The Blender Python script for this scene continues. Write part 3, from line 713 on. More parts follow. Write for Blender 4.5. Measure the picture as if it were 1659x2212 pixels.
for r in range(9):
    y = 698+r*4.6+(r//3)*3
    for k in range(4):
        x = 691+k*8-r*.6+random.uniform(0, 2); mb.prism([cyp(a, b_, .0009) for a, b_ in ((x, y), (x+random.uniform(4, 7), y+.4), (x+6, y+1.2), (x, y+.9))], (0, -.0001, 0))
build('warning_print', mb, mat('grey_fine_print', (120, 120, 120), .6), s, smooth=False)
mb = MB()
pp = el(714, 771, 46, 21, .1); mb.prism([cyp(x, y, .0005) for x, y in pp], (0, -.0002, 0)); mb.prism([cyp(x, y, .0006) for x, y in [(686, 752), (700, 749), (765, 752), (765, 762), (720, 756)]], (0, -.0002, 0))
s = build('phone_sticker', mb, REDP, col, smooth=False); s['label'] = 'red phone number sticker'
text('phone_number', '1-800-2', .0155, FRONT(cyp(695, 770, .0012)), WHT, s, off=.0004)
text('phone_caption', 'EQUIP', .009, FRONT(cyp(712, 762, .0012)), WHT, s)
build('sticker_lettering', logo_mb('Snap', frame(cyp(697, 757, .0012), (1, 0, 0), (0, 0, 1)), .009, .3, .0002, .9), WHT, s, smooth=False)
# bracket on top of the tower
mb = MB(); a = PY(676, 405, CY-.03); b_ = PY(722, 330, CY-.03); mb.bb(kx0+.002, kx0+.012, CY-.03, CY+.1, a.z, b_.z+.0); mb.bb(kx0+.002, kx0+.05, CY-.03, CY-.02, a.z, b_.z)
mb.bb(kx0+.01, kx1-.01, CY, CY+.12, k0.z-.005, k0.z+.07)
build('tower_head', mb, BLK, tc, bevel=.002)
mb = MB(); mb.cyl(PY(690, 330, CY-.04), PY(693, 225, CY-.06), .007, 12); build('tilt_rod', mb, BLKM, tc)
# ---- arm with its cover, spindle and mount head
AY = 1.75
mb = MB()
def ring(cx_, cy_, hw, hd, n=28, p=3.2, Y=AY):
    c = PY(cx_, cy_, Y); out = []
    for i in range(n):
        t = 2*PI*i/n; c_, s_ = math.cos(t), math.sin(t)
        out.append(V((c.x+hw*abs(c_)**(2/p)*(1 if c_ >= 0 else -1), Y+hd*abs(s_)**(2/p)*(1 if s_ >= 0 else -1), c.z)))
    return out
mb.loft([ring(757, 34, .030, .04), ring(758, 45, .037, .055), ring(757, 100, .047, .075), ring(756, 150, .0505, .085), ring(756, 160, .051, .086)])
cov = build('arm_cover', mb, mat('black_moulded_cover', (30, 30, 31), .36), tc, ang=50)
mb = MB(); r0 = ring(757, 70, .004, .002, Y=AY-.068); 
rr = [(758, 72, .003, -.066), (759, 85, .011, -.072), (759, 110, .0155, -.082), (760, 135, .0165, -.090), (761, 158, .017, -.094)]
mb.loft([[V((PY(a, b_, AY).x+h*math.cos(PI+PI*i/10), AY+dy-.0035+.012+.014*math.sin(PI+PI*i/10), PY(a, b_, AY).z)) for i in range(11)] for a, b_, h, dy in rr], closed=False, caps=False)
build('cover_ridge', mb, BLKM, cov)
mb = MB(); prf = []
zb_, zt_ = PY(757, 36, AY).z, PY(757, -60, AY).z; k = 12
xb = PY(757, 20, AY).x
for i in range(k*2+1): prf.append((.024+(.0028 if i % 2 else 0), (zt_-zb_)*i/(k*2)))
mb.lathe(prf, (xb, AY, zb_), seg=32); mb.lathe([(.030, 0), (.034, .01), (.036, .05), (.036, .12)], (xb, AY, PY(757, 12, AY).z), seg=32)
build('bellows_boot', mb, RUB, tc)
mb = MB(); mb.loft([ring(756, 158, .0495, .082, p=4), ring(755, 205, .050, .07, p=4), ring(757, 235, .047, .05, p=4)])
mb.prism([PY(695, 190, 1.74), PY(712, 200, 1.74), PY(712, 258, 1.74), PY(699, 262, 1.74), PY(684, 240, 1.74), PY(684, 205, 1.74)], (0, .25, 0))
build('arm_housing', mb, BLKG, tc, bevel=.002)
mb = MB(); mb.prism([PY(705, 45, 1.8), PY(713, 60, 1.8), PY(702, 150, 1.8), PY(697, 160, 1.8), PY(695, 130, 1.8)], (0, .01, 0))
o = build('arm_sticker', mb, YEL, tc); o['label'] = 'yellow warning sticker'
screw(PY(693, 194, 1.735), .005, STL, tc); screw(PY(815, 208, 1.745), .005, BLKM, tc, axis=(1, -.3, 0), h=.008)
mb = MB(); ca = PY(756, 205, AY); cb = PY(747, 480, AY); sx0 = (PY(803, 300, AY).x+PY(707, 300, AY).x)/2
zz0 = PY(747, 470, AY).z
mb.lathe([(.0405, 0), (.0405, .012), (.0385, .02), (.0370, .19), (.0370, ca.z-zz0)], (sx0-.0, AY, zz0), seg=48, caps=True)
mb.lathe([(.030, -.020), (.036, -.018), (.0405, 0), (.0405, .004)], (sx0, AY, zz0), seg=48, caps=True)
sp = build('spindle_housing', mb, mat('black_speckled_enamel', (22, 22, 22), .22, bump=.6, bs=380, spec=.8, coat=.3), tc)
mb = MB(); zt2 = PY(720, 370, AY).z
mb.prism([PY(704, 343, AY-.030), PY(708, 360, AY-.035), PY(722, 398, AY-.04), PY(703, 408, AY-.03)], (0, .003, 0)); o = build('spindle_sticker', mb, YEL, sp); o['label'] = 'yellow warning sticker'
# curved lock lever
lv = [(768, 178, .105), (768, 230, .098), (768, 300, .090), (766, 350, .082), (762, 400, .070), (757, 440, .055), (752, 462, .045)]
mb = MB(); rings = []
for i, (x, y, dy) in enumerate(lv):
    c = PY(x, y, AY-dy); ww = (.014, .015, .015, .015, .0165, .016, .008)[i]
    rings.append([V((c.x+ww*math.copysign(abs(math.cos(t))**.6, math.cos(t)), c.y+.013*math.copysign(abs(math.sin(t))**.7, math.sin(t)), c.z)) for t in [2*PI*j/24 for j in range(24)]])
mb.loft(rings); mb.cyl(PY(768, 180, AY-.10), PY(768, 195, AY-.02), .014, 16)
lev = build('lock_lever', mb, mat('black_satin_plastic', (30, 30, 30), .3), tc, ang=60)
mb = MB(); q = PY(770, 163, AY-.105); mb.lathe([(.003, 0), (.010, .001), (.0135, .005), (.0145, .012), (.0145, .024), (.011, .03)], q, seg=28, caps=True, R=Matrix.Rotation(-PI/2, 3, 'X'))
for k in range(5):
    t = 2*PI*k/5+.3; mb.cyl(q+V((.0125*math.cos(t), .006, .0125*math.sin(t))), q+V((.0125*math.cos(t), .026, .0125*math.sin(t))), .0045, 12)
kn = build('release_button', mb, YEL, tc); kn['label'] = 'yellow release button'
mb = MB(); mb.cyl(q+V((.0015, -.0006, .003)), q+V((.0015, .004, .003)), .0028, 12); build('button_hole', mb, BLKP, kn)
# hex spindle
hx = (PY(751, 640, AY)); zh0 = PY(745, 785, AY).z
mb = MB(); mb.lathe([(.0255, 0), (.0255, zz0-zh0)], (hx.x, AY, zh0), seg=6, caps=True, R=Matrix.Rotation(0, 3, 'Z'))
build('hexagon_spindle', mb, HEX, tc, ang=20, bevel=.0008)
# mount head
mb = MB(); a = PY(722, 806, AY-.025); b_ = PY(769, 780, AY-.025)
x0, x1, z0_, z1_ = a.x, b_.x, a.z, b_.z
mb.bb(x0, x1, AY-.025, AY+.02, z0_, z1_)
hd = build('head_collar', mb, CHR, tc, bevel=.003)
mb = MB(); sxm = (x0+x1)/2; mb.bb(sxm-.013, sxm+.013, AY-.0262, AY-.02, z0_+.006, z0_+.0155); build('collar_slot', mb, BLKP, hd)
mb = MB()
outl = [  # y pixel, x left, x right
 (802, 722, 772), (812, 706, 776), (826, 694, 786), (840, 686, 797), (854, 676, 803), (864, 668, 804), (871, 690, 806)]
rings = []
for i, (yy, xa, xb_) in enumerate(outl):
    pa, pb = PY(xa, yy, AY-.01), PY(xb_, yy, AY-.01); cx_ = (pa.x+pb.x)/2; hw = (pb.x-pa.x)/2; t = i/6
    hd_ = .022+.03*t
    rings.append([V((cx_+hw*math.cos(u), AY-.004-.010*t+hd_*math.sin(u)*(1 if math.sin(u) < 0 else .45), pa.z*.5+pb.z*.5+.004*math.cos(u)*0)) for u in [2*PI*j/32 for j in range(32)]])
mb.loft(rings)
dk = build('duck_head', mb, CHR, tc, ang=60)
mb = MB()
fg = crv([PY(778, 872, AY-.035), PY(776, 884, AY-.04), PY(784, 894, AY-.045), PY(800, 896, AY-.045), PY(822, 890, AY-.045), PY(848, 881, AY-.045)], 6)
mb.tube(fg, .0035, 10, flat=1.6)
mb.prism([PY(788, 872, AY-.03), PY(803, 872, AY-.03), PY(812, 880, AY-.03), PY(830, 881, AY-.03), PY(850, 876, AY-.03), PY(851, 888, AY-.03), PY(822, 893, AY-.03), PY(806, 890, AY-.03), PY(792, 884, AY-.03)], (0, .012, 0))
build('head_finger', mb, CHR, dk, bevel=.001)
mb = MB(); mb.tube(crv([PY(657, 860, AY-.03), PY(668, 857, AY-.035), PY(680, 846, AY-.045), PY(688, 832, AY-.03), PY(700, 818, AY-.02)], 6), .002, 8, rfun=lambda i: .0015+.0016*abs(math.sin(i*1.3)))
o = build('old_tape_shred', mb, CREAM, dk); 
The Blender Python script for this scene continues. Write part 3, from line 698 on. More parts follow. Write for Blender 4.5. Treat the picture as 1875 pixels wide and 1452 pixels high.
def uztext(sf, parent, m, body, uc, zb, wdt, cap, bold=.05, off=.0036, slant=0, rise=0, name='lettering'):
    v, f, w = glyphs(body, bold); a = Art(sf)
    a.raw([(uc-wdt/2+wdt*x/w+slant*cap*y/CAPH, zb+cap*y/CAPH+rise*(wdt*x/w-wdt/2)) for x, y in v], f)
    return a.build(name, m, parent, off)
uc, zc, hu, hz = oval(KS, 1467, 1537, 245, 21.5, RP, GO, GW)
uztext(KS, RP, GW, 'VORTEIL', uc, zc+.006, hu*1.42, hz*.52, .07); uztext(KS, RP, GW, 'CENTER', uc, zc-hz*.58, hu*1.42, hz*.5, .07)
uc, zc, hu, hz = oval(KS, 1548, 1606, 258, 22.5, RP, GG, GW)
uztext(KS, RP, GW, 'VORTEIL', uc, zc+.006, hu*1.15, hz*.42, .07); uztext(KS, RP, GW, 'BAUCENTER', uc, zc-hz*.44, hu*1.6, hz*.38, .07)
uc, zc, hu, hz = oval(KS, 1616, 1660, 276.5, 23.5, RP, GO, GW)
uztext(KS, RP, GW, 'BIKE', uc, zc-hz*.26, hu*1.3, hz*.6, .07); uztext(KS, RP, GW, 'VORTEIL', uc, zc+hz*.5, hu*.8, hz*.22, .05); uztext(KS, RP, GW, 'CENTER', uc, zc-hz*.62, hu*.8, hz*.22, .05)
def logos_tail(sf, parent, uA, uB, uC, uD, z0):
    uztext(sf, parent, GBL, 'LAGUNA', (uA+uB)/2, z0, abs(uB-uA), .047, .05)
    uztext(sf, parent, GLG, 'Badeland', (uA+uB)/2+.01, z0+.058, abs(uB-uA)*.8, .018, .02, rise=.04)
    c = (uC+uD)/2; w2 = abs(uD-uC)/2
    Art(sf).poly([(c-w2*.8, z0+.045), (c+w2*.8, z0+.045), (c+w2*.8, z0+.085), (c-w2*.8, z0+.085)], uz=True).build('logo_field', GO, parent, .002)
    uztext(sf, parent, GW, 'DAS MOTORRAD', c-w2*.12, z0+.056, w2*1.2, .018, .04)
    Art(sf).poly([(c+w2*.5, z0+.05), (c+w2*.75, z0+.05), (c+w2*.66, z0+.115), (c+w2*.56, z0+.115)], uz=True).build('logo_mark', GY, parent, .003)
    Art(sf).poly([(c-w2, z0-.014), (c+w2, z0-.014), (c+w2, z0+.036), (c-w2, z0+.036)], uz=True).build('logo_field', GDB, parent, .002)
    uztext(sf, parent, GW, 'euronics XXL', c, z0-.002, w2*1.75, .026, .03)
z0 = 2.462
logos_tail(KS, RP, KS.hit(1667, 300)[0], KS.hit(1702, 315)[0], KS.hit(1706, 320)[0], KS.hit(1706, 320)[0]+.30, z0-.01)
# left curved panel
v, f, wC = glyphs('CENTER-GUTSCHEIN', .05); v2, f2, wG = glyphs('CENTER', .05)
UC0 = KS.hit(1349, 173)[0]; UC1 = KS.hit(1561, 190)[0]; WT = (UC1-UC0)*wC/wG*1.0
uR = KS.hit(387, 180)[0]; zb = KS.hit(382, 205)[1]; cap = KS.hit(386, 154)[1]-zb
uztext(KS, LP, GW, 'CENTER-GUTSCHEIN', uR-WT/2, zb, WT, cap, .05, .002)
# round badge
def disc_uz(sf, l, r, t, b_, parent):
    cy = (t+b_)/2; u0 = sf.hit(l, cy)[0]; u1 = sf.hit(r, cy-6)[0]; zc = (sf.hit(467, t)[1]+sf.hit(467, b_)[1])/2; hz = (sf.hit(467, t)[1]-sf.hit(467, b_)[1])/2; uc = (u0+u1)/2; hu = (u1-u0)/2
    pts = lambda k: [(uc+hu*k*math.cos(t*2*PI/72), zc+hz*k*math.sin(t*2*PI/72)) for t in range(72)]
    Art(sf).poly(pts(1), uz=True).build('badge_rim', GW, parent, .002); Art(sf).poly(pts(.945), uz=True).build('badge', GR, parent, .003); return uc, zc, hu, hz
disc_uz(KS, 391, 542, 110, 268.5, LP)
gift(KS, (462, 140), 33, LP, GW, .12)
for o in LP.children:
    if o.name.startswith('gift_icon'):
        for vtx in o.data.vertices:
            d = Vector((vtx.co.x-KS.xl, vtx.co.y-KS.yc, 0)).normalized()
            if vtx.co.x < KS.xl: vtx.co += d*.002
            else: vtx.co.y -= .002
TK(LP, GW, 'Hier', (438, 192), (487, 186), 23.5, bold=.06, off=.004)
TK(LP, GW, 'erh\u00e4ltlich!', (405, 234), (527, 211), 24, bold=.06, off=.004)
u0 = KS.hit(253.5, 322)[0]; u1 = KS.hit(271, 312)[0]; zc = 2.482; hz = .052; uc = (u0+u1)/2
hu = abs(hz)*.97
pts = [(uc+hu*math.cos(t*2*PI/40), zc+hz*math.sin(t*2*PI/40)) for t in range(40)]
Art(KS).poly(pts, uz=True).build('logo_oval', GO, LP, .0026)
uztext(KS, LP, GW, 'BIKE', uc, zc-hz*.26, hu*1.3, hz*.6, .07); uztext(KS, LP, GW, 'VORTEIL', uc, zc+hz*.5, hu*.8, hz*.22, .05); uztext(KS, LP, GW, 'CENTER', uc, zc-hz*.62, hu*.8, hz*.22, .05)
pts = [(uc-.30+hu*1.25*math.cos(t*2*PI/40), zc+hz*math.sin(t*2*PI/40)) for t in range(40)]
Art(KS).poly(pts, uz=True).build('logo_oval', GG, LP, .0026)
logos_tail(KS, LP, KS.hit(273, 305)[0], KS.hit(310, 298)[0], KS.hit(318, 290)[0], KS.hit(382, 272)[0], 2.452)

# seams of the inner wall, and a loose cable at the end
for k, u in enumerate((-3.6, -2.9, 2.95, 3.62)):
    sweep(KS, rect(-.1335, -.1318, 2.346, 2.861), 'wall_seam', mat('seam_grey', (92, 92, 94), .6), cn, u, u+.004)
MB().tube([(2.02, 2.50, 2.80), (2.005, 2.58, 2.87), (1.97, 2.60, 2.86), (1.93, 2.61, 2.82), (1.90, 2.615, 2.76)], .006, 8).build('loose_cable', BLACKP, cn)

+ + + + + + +

◆ Task goal: Looking at the material above, count the lines containing the string "continues" and reply with the count alone.

◆ Exercise result: 2